②指示がないと自分から動けないマニュアル型が多い。
③ストレスに弱く、挫折からなかなか立ち直れない。
④物欲がなく、モノへの執着が薄い。
⑤恋愛や結婚への興味が薄い。
こうしたゆとり世代の特徴のうち、特に④⑤にフォーカスを当てたのが、「悟りを開いた僧のように物欲がないように見える人」が多いことを指した「さとり世代」です。ですが、「ゆとり教育の弊害」「これだからゆとり世代は・・・」とネガティブに捉えられてきたゆとり世代と異なり、「欲」が少ないというよりは、無駄を嫌い、コスパ重視で堅実な生活を求める、ある意味成熟した世代として捉えられています。
「人に尽くしたい」から「つくし世代」
そんな中、若者を表す言葉として新たに注目されているのが、「つくし世代」です。つくし世代は「尽くし世代」から生まれた造語で、2015年に発行された「つくし世代」(光文社新書)の著書である藤本耕平さんは、1992年以降に小学校に入学した世代を第一世代、1992年以降の生まれを第二世代としており、「ゆとり世代」「さとり世代」と年代的に大きな違いはありません。
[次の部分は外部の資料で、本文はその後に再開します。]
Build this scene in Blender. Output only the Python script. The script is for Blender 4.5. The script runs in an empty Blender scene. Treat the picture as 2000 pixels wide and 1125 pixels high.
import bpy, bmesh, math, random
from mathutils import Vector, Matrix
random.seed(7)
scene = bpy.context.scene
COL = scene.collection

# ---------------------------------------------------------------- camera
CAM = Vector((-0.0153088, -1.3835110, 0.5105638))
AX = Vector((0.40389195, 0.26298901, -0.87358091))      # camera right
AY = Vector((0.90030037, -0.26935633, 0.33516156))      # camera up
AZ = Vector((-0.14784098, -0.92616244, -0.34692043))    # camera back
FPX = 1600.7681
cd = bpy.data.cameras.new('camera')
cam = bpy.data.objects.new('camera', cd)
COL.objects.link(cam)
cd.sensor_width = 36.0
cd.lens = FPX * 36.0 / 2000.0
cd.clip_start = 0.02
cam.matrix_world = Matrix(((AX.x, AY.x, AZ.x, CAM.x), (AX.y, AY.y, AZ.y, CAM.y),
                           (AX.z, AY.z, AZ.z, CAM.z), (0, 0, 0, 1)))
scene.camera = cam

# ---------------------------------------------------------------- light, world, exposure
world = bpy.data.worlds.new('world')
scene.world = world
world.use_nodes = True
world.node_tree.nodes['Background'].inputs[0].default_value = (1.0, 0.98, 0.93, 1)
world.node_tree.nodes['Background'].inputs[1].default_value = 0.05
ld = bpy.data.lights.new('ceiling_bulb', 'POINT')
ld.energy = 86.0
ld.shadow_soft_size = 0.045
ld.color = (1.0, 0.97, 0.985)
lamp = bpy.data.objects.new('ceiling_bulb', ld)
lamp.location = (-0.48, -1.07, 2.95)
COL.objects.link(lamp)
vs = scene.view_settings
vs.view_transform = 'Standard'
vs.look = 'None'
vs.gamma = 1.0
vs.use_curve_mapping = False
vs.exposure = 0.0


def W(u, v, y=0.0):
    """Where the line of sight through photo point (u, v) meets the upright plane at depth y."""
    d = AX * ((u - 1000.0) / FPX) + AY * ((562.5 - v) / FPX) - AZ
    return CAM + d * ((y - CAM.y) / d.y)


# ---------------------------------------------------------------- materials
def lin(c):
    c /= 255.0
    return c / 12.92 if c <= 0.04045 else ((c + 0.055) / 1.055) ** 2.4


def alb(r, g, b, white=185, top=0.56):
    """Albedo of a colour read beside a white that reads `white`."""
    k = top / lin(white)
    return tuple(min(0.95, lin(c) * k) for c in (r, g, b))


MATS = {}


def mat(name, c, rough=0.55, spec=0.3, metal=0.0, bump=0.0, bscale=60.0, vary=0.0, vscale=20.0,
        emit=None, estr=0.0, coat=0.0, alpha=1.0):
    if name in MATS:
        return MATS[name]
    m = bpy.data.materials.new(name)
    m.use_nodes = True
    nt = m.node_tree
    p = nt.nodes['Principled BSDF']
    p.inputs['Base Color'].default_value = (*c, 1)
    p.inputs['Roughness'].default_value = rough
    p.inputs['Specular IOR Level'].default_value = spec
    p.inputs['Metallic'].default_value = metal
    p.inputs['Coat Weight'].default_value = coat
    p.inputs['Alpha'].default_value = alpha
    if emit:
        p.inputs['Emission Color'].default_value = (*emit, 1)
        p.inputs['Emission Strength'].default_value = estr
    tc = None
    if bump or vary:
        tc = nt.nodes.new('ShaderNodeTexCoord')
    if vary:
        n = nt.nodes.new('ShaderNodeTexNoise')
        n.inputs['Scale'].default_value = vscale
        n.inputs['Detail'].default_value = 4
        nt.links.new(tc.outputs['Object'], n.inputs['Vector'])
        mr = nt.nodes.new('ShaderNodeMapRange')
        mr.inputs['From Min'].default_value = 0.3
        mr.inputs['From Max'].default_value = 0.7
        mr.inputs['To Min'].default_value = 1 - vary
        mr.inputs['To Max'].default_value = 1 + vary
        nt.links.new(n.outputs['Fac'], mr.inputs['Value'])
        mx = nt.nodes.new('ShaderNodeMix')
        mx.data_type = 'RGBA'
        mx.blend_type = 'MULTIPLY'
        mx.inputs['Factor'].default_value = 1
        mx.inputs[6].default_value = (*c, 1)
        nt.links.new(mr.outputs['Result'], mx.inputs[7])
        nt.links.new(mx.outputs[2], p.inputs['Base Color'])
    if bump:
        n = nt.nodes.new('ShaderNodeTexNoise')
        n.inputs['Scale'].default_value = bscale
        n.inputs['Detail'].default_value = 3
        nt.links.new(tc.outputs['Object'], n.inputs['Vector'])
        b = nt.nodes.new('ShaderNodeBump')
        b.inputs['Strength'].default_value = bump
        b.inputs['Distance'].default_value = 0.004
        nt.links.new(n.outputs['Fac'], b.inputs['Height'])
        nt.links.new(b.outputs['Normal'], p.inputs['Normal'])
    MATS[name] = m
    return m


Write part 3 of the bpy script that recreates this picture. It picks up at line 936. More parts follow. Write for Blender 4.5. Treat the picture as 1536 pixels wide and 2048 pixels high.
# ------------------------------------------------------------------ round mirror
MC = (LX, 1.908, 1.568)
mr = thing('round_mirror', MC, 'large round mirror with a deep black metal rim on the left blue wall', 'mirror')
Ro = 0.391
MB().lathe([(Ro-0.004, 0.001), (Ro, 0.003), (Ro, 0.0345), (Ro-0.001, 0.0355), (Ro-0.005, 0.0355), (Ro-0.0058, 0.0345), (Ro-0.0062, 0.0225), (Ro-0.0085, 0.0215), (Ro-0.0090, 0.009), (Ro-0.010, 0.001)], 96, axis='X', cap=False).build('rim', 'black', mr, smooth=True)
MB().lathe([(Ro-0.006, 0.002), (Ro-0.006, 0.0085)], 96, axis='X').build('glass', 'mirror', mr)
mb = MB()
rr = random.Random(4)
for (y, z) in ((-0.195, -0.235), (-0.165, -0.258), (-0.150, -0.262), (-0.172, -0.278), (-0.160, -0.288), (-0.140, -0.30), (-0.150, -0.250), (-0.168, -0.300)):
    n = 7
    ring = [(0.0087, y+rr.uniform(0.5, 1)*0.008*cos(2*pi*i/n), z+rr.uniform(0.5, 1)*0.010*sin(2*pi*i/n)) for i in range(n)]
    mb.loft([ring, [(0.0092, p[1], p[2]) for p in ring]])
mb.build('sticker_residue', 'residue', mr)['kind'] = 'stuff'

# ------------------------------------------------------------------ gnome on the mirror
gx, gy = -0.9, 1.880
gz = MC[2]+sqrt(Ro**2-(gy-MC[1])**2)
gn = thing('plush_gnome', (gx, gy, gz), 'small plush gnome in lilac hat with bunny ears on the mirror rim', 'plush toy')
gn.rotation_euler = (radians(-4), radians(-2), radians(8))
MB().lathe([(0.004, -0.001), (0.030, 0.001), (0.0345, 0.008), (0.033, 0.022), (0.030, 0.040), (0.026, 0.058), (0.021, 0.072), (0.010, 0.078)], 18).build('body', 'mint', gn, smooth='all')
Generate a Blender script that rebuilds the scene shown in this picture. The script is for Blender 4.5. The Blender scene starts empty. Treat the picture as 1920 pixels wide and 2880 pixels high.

ではなぜ「つくし世代」という言葉がわざわざ生まれたのでしょうか?藤本さんは1992年がつくし世代を知るカギだとしています。
①教育環境の変化/1992年から学習指導要領が改訂され、相対評価から絶対評価に変わった。
②家庭環境の変化/1992年に共働き世帯数が専業主婦世帯数を上回った。
③経済環境の変化/1992年はバブル崩壊の年。
④IT環境の変化/1992年前後に「一家に一台パソコン所有」が進む。中学入学の頃に「ウィンドウズ98」の時代を迎える。
そんな時代に生まれ育った「つくし世代」は、相手の良いところや努力を平等に評価する姿勢と、不安定な経済状況の中で忙しく働く両親の姿を見て培った思いやりの気持ちを持っているため、個性を尊重し、人に尽くすことを喜びとする世代だと言われています。また、スマートフォンやSNS等で交流することを大切に考える世代、言い換えれば「WEBコミュニケーション能力の高い世代」と言えるでしょう。
チームプレーが得意で、共感を求める世代。
では、つくし世代を企業の戦力として活かしていくにはどうすればよいでしょうか。
①「みんなでハッピー」を求める世代
自分だけが成功、は求めておらず、みんなで一緒に成功したいと願いのがつくし世代の特徴。チームで行動する際は、持っている以上の能力を発揮します。
②権威に支配されることを嫌う世代
自分と同じ目線で引っ張ってくれるリーダーを熱望する反面、上から目線での指導ではやる気を引き出せません。「黙って背中についてこい」は、通用しないと考えましょう。
③何かを話す際には否定から入らず、「共感」から
不安定な世の中で育ってきたこの世代は、相手が自分の味方であるか否かがとても重要です。「一緒に頑張っていこう」と声をかけてあげることで、信頼関係が生まれます。
④単なる指示ではなく、理由の説明を添えて
マニュアル型で合理的なこの世代は、単なる指示だけでは納得しない反面、理由をしっかりと説明し、納得すればとことん頑張る世代でもあります。そして、できた時は必ず褒めましょう。
⑤イベント・サプライズ好きな性格を活かして
相手をハッピーにさせたり、仲間を楽しませるのが大好きなつくし世代。社内のコミュニケーションの活性化を任せてみると、これまでにない案を出してくれるかもしれません。
ある程度年齢を重ねると、「最近の若い奴は・・・」とついつい言ってしまいがちですが、そう言っている方も、若い頃は同じことを言われていたはずです。時代が目まぐるしく変わる中で、若い世代の特徴や価値観が変化するのは当然、と前向きに捉えていただき、この記事が若手人材の活かし方をお考えいただくきっかけになれば幸いです。